2013-08-22

The new book experience (Little, Brown)

On Monday, we bemoaned the rise of the "teaser" trailer: mini-commercials for this generation's A.D.D.-addled youth that market specifically in hype, not products. As an example, we pointed to the mysterious new J.J. Abrams trailer for something called Stranger: clocking on on YouTube at just over a minute long, the flurry of speculation about which of the famed Star Trek's directors many, many projects this could possibly be a commercial for--his upcoming Star Wars film, perhaps?--was disportioniate to the amount of effort put into the (very) short preview.

It would have been bad enough if this had turned out to be part of a larger marketing campaign for a movie, or television show. But several sites have made the connection between the alternate title of the video--S.--and the name of an interactive novel that will Abrams will be releasing in conjunction with Mulholland Books/Little, Brown and his production company Bad Robot on October 29th.

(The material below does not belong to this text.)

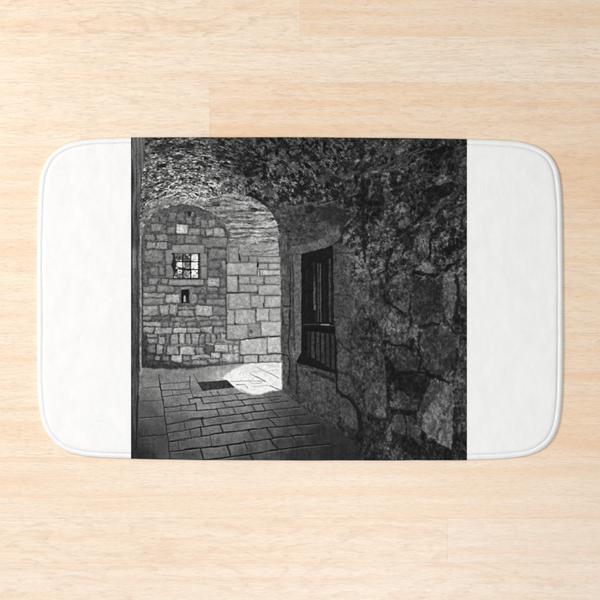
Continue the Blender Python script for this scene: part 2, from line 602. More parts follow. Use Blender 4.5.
def stone(img, x0, y0, x1, y1, v, rad=1.3, soft=0.5, warp=1.15, grain=0.13, jit=0.75, edge=0.10):
    bb = bbox(x0, y0, x1, y1)
    if bb is None: return
    j = lambda: _sr.uniform(-jit, jit)
    pts = [(x0 + j(), y0 + j()), ((x0 + x1) / 2 + j(), y0 + j() * .5), (x1 + j(), y0 + j()), (x1 + j() * .6, (y0 + y1) / 2),
           (x1 + j(), y1 + j()), ((x0 + x1) / 2 + j(), y1 + j() * .5), (x0 + j(), y1 + j()), (x0 + j() * .6, (y0 + y1) / 2)]
    cx, cy = (x0 + x1) / 2, (y0 + y1) / 2
    pts = [(cx + (p[0] - cx) * max(0.2, 1 - rad * .6 / max(1, (x1 - x0) / 2)), cy + (p[1] - cy) * max(0.2, 1 - rad * .6 / max(1, (y1 - y0) / 2)))
           for p in pts]
    sd = poly_sd(pts, X[bb] + WX[bb] * warp, Y[bb] + WY[bb] * warp) - rad * .6
    m = 1 - sst(-soft, soft, sd)
    lit = 1 + edge * np.clip((cy - Y[bb]) / max(2, (y1 - y0)), -.6, .6) + 0.05 * _sr.uniform(-1, 1)
    rim = 1 - 0.13 * sst(-2.0, 0, sd)
    tex = v * lit * rim * (1 + grain * (1.3 * G2[bb] + 1.0 * G1[bb] + 1.0 * G3[bb]))
    img[bb] = img[bb] * (1 - m) + tex * m


def relief(h, lx, ly, k):
    gy, gx = np.gradient(h)
    return np.tanh(k * S * (-(gx * lx + gy * ly)))


# --- 1. rubble vault and near wall -----------------------------------------------------------
tone = rbf([(133, 140, 80), (145, 145, 78), (165, 145, 72), (185, 150, 82), (160, 165, 100), (150, 185, 104), (170, 185, 126), (190, 175, 110),
            (190, 195, 146), (210, 190, 132), (205, 165, 92), (225, 150, 64), (240, 165, 50), (225, 180, 88), (235, 195, 120), (250, 190, 66),
            (260, 160, 56), (262, 185, 70), (280, 150, 50), (280, 170, 74), (280, 190, 82), (300, 160, 56), (300, 180, 66), (320, 150, 46),
            (330, 170, 62), (290, 210, 74), (300, 225, 66), (320, 215, 62), (310, 240, 72), (330, 235, 72), (285, 260, 74), (285, 300, 78),
            (345, 250, 66), (350, 300, 66), (350, 200, 48), (380, 160, 54), (380, 190, 54), (400, 150, 48), (430, 155, 36), (455, 150, 36),
            (460, 180, 44), (440, 185, 44), (430, 205, 36), (400, 210, 50), (375, 205, 40), (380, 235, 58), (420, 240, 56), (450, 230, 54),
            (460, 250, 46), (400, 260, 58), (370, 260, 70), (440, 280, 68), (410, 290, 54), (380, 300, 58), (400, 325, 64), (440, 330, 62),
            (460, 320, 42), (365, 340, 52), (350, 380, 58), (375, 380, 62), (400, 370, 42), (415, 385, 40), (440, 390, 68), (440, 420, 74),
            (460, 410, 46), (410, 405, 54), (400, 425, 50), (380, 430, 42), (350, 430, 44), (320, 420, 50), (462, 450, 40), (430, 455, 36)], 9)
img = tone.copy()
# rotated coordinates: the rubble leans along the vault
def rot(a):
    c, s = math.cos(a), math.sin(a)
    return X * c + Y * s, -X * s + Y * c
u1, v1 = rot(-0.55)
u2, v2 = rot(0.95)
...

Back in May, The Huffington Post grabbed hold of some exclusive content for S., which was devised by Abrams and written by Doug Dorst. It included a cryptic postcard from Brazil as well as this publisher statement:

At the core of this multilayered literary puzzle of love and adventure is a book of mysterious provenance. In the margins, another tale unfolds—through the hand-scribbled notes, questions, and confrontations of two readers. Between the pages, online, and in the real world, you’ll find evidence of their interaction, ephemera that bring this tale vividly to life.

If Stranger turned out to be just a book trailer, it would be bad enough. But there is something a little grating about the recent surge of "interactive novels," including Black Crown, Night Film and Fallen London. While The Guardian and The Atlantic Wire have rushed to herald "the bravest and, potentially, most game-changing effort that the publishing world has concocted to not merely counter the digital revolution, but actually embrace it," we're approaching these "online-only" "books" with a little more trepidation. Not to get bogged down in semantics, but game-playing and ARGS (Alternate Reality Gaming) aren't "novels." It may be storytelling, it may involve reading, but a production is not literature. Using words like "immersive" to apply not the content of a story, but to mechanisms of how its read reminds us of all that hype for those virtual reality gaming consoles in the 90s that never really broke through. (eXistenZ, anyone?)

Night Film's Marisha Pessl might have the right idea:

"Ideally you will read the book, and if you want to continue the experience, that's when you find out about the app, and you can get additional content in that way. But it is certainly not something that you need to do while you're reading, because I love the immersive reading experience, and I did not want to interrupt that in any way with technology."

Sure, being able to scan a picture of a bird from a chapter onto your iPhone to discover a secret website that gives you extra clues about a character is fun for those super-fans who like Easter Eggs. But the moment it becomes necessary to play these little games in order to have a complete understanding of a book, we'd argue, would be the moment that reading stops being immersive at all.